Elles ont même été encore plus importantes par le passé. En 1988 par exemple, en l'espace d'un été, au moins 5.000 personnes sont "disparues de force" et "exécutées de manière extrajudiciaire en prison", rapportait Amnesty international en 2018. Mahnaz Shirali se remémore que la moitié de ses camarades du lycée ont été arrêtés et nombre d'entre eux exécutés à cette période.
Aujourd'hui "le prix d'une condamnation" est plus élevé, estime-t-elle: la communauté internationale est plus facilement mise au courant. Lorsque les projecteurs sont braqués sur le pays en raison d'événements politiques internes ou d'événements extérieurs, les exécutions diminuent sur le moment. Comme après la mort du président Ebrahim Raïssi dans un crash d'hélicoptère en mai dernier ou encore lors des élections présidentielles tenues début juillet.
"Les autorités iraniennes savent qu'elles font l'objet d'une plus grande attention et veulent ainsi donner l'impression que le pays n'est pas en pleine crise des droits de l'homme", assure Nassim Papayianni.
"Mais dès que l'attention internationale se détourne, les exécutions reprennent de plus belle", ajoute-t-elle.
En août 2024, au moins 81 personnes ont été exécutées, soit environ deux fois plus que les 45 exécutions signalées en juillet, selon des experts de l'ONU.
"Plus on en parle, plus on protège les Iraniens"
"Plus on en parle, plus on protège les Iraniens", souffle Mahnaz Shirali. En l'absence "d'une réaction mondiale vigoureuse", Amnesty international craint que les autorités iraniennes ne continuent d'utiliser la peine de mort "comme instrument d'oppression et n'exécutent des milliers d'autres personnes dans les années à venir".

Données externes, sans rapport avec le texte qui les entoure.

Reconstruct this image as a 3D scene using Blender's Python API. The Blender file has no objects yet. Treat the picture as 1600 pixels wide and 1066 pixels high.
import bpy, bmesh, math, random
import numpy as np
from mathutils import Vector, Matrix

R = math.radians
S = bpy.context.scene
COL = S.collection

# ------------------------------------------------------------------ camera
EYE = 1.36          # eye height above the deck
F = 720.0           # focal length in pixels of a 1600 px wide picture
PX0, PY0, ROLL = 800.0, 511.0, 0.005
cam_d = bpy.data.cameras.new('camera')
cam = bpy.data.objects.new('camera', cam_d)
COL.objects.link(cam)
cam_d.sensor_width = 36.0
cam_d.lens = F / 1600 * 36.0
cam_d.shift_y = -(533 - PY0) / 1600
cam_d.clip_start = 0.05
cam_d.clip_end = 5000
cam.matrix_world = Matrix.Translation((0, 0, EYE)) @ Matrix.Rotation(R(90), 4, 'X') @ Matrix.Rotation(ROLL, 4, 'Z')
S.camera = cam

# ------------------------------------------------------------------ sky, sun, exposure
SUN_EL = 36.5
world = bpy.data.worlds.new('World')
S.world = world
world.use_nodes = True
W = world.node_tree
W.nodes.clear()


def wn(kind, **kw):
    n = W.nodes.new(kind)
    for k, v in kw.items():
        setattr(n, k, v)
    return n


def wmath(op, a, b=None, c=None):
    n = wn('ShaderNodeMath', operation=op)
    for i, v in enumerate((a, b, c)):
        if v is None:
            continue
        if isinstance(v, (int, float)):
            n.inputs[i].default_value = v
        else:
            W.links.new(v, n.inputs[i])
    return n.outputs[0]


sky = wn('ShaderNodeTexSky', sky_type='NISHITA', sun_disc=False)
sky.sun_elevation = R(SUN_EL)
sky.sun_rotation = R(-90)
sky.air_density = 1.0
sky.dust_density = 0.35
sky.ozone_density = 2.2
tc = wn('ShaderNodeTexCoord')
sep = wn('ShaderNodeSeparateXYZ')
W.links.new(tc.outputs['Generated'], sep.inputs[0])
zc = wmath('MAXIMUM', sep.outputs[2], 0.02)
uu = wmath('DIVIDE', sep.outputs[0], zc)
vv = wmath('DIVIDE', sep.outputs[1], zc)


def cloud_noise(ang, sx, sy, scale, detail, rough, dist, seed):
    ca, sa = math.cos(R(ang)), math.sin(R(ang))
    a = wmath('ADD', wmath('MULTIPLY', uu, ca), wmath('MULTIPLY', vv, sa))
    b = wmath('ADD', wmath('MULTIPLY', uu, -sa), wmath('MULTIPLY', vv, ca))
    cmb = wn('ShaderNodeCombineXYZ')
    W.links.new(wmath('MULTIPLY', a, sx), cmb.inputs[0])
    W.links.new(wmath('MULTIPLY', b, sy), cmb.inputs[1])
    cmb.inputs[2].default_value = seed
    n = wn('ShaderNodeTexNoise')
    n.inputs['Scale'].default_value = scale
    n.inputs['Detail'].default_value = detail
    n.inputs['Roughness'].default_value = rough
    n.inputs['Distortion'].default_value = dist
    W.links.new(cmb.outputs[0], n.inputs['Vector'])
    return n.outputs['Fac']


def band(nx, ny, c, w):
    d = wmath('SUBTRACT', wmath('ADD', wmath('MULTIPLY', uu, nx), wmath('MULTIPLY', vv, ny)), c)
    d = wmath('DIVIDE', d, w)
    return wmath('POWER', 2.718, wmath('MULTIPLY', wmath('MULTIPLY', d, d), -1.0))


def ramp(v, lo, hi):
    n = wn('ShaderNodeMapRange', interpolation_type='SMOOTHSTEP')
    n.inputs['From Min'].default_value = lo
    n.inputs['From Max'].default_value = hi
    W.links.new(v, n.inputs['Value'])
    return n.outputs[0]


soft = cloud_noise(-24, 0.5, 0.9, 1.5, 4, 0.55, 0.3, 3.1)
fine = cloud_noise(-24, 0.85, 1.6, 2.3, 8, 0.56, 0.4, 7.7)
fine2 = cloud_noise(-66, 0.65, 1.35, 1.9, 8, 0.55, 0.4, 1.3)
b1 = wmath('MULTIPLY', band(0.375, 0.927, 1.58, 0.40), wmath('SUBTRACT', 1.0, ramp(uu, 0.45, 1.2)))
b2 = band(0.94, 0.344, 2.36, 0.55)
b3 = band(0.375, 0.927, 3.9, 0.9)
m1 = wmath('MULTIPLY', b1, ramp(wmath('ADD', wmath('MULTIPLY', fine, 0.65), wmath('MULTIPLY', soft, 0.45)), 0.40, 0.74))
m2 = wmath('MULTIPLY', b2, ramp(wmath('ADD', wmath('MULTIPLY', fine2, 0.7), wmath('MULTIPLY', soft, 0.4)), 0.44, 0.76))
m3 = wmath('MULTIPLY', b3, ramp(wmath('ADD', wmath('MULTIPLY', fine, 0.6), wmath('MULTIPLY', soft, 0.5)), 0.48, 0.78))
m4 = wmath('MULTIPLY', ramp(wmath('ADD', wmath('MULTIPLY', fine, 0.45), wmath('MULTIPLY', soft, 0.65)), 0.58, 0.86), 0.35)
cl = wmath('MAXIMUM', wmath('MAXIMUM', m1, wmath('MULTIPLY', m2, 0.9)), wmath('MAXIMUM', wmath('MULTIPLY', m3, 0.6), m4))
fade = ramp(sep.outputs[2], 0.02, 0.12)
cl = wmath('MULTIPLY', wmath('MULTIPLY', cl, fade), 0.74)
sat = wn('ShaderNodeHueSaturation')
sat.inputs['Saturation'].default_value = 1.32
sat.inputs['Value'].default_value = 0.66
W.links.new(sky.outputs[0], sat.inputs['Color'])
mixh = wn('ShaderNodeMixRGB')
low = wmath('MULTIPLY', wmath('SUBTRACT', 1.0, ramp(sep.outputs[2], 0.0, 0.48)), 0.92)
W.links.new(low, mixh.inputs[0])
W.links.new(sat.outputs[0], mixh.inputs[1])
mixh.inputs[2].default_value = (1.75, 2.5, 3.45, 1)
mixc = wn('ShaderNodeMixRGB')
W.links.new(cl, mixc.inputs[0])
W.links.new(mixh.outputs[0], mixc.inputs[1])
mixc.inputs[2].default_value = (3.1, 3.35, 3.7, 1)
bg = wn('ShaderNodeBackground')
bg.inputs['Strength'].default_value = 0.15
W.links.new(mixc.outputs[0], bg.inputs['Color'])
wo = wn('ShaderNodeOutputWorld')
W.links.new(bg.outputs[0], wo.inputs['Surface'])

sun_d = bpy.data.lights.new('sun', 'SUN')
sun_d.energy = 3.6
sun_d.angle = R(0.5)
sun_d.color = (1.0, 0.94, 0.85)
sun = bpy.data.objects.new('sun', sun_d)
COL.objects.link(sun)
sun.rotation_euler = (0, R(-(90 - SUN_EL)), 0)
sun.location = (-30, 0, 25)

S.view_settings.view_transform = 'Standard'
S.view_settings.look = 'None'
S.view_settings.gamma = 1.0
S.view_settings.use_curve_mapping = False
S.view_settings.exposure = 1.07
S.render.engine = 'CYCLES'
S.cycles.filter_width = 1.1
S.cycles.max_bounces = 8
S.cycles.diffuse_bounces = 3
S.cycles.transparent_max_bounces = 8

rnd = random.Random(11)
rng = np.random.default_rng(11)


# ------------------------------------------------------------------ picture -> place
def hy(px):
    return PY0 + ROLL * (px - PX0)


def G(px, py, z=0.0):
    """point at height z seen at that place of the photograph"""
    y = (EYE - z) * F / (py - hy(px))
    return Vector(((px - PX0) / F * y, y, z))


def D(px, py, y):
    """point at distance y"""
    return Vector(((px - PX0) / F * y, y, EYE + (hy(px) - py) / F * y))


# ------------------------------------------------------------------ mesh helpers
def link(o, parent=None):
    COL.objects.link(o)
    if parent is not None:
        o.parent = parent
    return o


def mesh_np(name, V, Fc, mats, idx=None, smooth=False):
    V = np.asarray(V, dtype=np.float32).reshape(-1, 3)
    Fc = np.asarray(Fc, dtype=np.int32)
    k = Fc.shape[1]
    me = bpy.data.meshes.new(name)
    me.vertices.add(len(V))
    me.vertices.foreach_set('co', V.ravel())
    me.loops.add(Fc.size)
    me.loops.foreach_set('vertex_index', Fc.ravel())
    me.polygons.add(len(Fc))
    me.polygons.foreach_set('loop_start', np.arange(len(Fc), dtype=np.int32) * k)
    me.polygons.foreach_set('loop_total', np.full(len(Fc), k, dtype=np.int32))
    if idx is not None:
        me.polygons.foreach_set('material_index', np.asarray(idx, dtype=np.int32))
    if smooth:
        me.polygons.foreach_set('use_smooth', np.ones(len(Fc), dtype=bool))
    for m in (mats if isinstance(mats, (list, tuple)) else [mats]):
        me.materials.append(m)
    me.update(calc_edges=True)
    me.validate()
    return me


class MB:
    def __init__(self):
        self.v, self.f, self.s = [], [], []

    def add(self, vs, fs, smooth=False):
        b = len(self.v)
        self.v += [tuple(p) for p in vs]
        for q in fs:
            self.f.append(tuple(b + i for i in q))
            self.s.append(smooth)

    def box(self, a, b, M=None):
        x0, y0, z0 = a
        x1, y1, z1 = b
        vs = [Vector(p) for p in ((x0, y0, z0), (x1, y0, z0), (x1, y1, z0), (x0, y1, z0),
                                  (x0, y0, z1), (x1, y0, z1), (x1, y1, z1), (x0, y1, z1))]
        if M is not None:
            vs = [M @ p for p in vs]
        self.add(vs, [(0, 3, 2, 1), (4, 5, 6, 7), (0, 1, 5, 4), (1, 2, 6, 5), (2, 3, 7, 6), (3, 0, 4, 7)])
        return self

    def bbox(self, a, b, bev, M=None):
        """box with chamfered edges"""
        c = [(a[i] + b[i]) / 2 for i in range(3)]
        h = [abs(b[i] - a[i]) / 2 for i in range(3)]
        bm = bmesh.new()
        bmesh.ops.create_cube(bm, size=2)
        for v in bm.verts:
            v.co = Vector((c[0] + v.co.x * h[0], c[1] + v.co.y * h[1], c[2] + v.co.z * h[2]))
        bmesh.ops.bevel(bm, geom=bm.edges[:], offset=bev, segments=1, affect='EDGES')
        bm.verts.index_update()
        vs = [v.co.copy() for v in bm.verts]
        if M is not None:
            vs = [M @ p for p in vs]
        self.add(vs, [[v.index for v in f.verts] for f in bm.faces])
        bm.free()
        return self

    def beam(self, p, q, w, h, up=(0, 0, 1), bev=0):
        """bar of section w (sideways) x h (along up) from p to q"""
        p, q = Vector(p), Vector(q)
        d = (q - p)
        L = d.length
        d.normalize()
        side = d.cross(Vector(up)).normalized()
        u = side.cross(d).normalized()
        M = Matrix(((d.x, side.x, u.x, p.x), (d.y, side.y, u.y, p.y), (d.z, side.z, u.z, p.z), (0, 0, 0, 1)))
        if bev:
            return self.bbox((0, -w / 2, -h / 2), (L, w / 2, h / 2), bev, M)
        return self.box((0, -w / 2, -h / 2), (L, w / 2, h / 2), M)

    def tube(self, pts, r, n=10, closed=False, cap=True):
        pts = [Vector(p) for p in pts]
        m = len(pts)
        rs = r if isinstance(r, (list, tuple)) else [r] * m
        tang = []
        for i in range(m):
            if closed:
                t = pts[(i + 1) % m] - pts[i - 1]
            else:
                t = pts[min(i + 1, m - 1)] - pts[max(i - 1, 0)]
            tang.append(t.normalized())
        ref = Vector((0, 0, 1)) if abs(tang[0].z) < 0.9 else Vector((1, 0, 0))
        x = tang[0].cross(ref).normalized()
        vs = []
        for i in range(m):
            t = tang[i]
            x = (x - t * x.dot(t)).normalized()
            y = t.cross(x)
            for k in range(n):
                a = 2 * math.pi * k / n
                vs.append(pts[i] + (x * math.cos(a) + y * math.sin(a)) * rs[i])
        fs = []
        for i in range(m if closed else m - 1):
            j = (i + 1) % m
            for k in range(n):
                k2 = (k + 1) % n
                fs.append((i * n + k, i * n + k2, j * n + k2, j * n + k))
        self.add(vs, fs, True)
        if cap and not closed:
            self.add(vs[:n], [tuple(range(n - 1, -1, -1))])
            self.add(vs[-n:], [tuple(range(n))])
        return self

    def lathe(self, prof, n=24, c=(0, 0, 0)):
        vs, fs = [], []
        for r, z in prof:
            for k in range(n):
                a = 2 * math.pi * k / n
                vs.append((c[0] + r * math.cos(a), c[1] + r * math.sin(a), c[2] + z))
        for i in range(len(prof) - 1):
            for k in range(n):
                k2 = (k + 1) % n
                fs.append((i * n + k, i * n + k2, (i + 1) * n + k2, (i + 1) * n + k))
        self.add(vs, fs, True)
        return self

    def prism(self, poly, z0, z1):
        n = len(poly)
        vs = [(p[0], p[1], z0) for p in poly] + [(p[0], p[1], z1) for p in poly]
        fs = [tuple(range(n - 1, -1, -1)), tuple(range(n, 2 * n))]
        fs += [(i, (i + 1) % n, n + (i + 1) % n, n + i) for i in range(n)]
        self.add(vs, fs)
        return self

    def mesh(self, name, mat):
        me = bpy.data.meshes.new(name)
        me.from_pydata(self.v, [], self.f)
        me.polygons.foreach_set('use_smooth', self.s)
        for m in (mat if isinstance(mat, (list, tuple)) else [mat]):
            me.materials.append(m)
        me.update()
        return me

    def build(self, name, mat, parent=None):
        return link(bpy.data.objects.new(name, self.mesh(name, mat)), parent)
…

D'autant plus que le mouvement "Femme, vie, liberté" continue de frémir dans l'ombre.
"C'est un calme apparement, mais ça pourrait rejaillir", estime la politologue Mahnaz Shirali.
Le mouvement continue de vivre sous plusieurs formes. Des femmes continuent, en dépit des risques qu'elles encourent, d'apparaître non-voilées en public. Les familles de celles et ceux tués par le régime tentent toujours de faire entendre leur voix malgré les menaces et intimidations qu'elles subissent. Pour Nassim Papayianni, tout cela montre "que le mouvement est toujours bien vivant".